Reluctantly, I nodded a yes. He stuck his head around the corner of the building. Pfffft. A bullet killed him instantly, a yard from where I stood. Angered, I hopped over him, dashed around the corner, and opened fire with my tommy gun. There was a German soldier in the barn window, obviously the guy who'd just killed that corporal. I mowed him down, then came up on the barn itself. I poled my head inside. My heard was pounding.

"Anybody else in here need killing?" I yelled. No movement. I looked around to make sure nobody was hiding, then relaxed, assured I was safe.
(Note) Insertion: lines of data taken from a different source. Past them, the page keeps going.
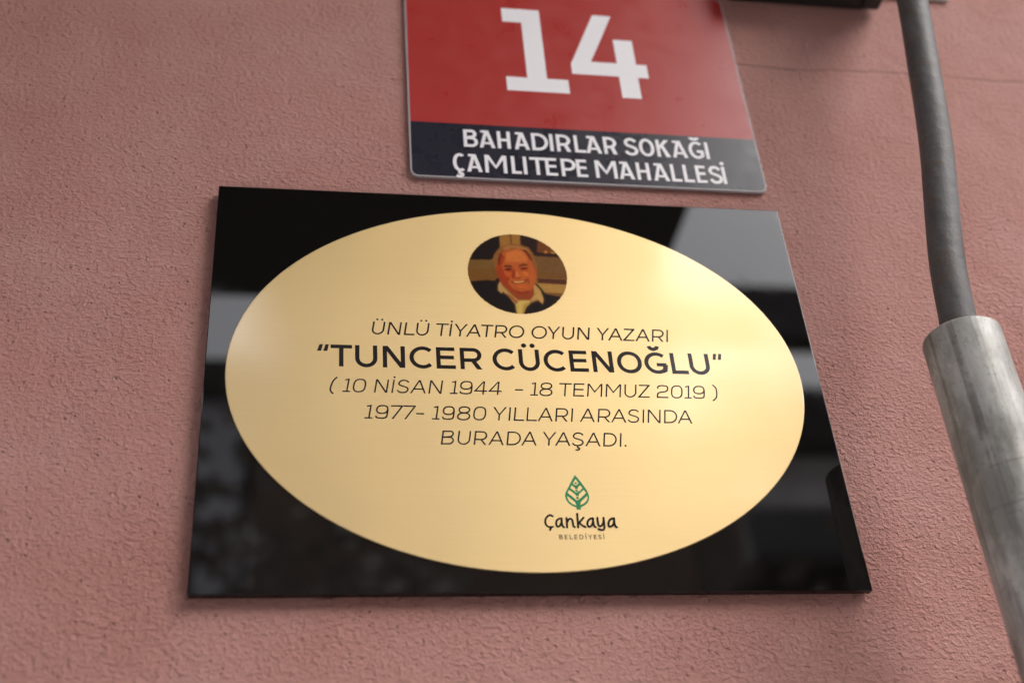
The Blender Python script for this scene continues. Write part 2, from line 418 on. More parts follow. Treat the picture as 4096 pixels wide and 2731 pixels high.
CK =  [[[8.6,-101.1],[7.3,-100.3],[6.0,-100.7],[4.6,-102.0],[3.8,-104.2],[4.0,-106.4],[5.2,-107.8],[6.9,-108.1],[8.2,-107.9]],[[7.0,-108.1],[6.2,-110.0]],[[14.0,-102.7],[12.5,-102.6],[11.0,-103.7],[10.3,-105.8],[10.7,-107.7],[11.8,-107.7],[13.1,-106.1],[14.0,-102.7]],[[13.8,-102.3],[13.8,-105.7],[14.1,-107.6],[14.9,-108.3]],[[16.9,-102.1],[16.7,-108.4]],[[16.7,-105.4],[18.1,-103.2],[19.3,-102.6],[20.2,-103.4],[20.5,-105.4],[20.6,-107.5],[21.5,-108.1]],[[23.7,-99.3],[23.4,-108.4]],[[23.5,-105.7],[25.3,-104.1],[27.3,-101.9]],[[24.2,-105.0],[25.8,-106.9],[27.8,-108.1]],[[33.3,-102.6],[31.6,-102.5],[30.1,-103.7],[29.3,-105.7],[29.7,-107.7],[30.9,-107.7],[32.3,-106.0],[33.1,-102.6]],[[33.0,-102.2],[33.0,-105.7],[33.4,-107.5],[34.1,-108.2]],[[35.8,-101.9],[35.8,-105.7],[36.4,-107.4],[37.6,-107.3],[38.8,-105.7],[39.5,-103.8]],[[39.6,-101.9],[39.5,-106.0],[39.4,-108.5],[38.7,-109.7],[37.2,-110.0],[35.6,-109.4]],[[46.1,-102.6],[44.5,-102.5],[43.1,-103.6],[42.2,-105.7],[42.4,-107.6],[43.8,-107.6],[45.2,-106.0],[46.1,-102.6]],[[46.0,-102.2],[45.9,-105.7],[46.2,-107.5],[47.1,-108.2]]]
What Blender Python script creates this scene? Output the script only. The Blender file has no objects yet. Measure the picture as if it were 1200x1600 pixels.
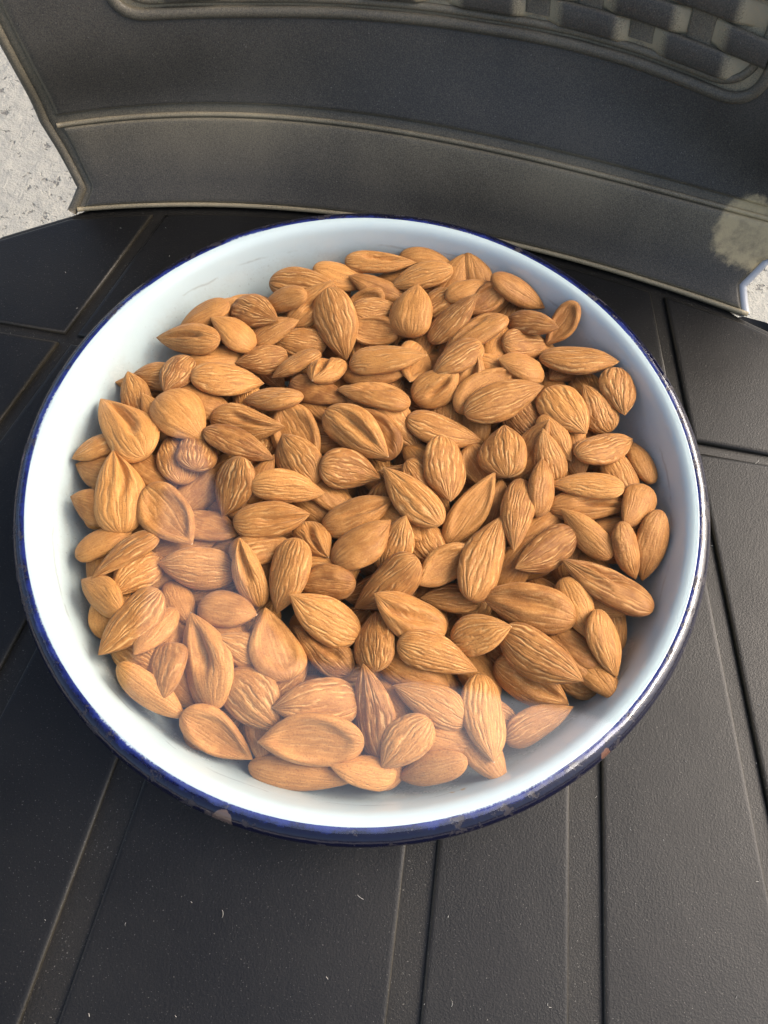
import bpy, math, random
import numpy as np
from mathutils import Matrix, Vector

# ------------------------------------------------------------------ camera
# World: z = 0 is the chair seat, the bowl stands at the origin, its rim is at RIM.
RIM = 0.052
M = np.array([[0.998543471, 0.0491674429, 0.02221482],
              [0.0539530877, -0.909972556, -0.41114354],
              [0.0, 0.411743256, -0.911299891]])        # rows: camera right, down, forward in world axes
CAM = np.array([0.00703172, -0.11859182, 0.2304845 + RIM])
scene = bpy.context.scene
col = scene.collection
cam_data = bpy.data.cameras.new('camera')
cam = bpy.data.objects.new('camera', cam_data)
col.objects.link(cam)
cam_data.sensor_fit = 'HORIZONTAL'
cam_data.sensor_width = 36.0
cam_data.lens = 36.0
cam_data.clip_start = 0.01
cam_data.clip_end = 500.0
mw = Matrix.Identity(4)
for i in range(3):
    mw[i][0] = M[0][i]; mw[i][1] = -M[1][i]; mw[i][2] = -M[2][i]; mw[i][3] = CAM[i]
cam.matrix_world = mw
scene.camera = cam

# ------------------------------------------------------------------ sky, sun, exposure
SUN_EL, SUN_AZ = 44.0, 74.0            # azimuth clockwise from +Y (away from the viewer)
world = bpy.data.worlds.new('World')
scene.world = world
world.use_nodes = True
wn, wl = world.node_tree.nodes, world.node_tree.links
wn.clear()
sky = wn.new('ShaderNodeTexSky')
sky.sky_type = 'NISHITA'
sky.sun_disc = False
sky.sun_elevation = math.radians(SUN_EL)
sky.sun_rotation = math.radians(SUN_AZ)
sky.air_density = 1.0
sky.dust_density = 7.0
sky.ozone_density = 1.0
bg = wn.new('ShaderNodeBackground'); bg.inputs['Strength'].default_value = 0.15
wo = wn.new('ShaderNodeOutputWorld')
wl.new(sky.outputs[0], bg.inputs['Color']); wl.new(bg.outputs[0], wo.inputs['Surface'])
sun_data = bpy.data.lights.new('sun', 'SUN')
sun_data.energy = 1.0
sun_data.angle = math.radians(55)
sun_data.color = (1.0, 0.965, 0.92)
sun = bpy.data.objects.new('sun', sun_data)
col.objects.link(sun)
az, el = math.radians(SUN_AZ), math.radians(SUN_EL)
sdir = Vector((math.sin(az) * math.cos(el), math.cos(az) * math.cos(el), math.sin(el)))
sun.rotation_euler = sdir.to_track_quat('Z', 'Y').to_euler()
sun.location = sdir * 3
scene.view_settings.view_transform = 'Standard'
scene.view_settings.look = 'None'
scene.view_settings.exposure = 1.33
scene.view_settings.gamma = 1.0
scene.view_settings.use_curve_mapping = False
scene.cycles.use_denoising = True
scene.cycles.max_bounces = 6
scene.cycles.diffuse_bounces = 4
scene.cycles.glossy_bounces = 3
scene.cycles.transparent_max_bounces = 12
scene.cycles.sample_clamp_indirect = 6.0

# ------------------------------------------------------------------ helpers
def pix(u, v, z):
    """photo pixel (1200 x 1600) -> world point at height z"""
    d = M.T @ np.array([(u - 600) / 1200.0, (v - 800) / 1200.0, 1.0])
    t = (z - CAM[2]) / d[2]
    return CAM + t * d

def mesh_obj(name, verts, faces, mat, parent=None, smooth=True):
    me = bpy.data.meshes.new(name)
    me.from_pydata([tuple(map(float, v)) for v in verts], [], [tuple(f) for f in faces])
    me.update()
    if smooth:
        me.polygons.foreach_set('use_smooth', [True] * len(me.polygons))
    if mat: me.materials.append(mat)
    o = bpy.data.objects.new(name, me)
    col.objects.link(o)
    if parent: o.parent = parent
    return o

def empty(name, loc=(0, 0, 0)):
    o = bpy.data.objects.new(name, None)
    col.objects.link(o); o.location = loc
    return o

def tag(o, label=None, cat=None, group=None, kind=None):
    if label: o['label'] = label
    if cat: o['category'] = cat
    if group: o['group'] = group
    if kind: o['kind'] = kind
    return o

def vattr(me, name, data, typ='FLOAT_VECTOR'):
    a = me.attributes.new(name, typ, 'POINT')
    a.data.foreach_set('vector' if typ == 'FLOAT_VECTOR' else 'value', np.asarray(data, dtype=np.float32).ravel())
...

I saw the soldier I'd just killed, sprawled on the barn floor, helmet off. Two or three bullets had bloodied his chest, which against his gray uniform, looked more crimson than red. Damn, he looked so young. I bent over and found his soldier's record-the Germans called them pay books-and glanced at it. Holy mother of God, this kid was only sixteen years old. Looking back, it was like the time as a kid I'd shot what I thought was my first quail. Only, when I ran to where it had nose-dived into some tall grass, I realized it wasn't a quail after all, but a robin. I felt like two cents.

The kid was probably part of Hitler Youth. He'd had no choice in all this. Just swept up in a madman's pursuit of evil. I looked at his face, eyes fixed forever. A face that I wouldn't forget. Not the next next day. Not the next month. Not ever. I tucked his pay book in my pocked and moved on.
That part of the book is just one of many that struck me about how awful war really is. We get facinated by it, but there is such a heavy toll paid by those who fight it and endure it.

Re: Easy Company history books

Posted: 2011-09-22 01:28am
by Raptor 597
Yea, war is a terrible and gruesome thing. I think often about all the people I know that died or were scarred from Iraq and I just can't comprehend it; the bureaucrats and "leaders" have very little idea what they are really asking of soldiers. Sure, giving your life for a cause sounds like a noble thing, but at the end of the day you are just trying to survive with those around you, you lose sight of mission. As for Dick Winters' memoirs it really touched me down in the cockles of my heart. What struck me was his views on the war and general opinion of military life which very closely matched my own after I had been in for awhile; the Army simply just didn't match my goals or views on what the organization really is all about. In the end it is just a organization ran by people and it has the same flaws that any other group might contain and often they are far more egregious.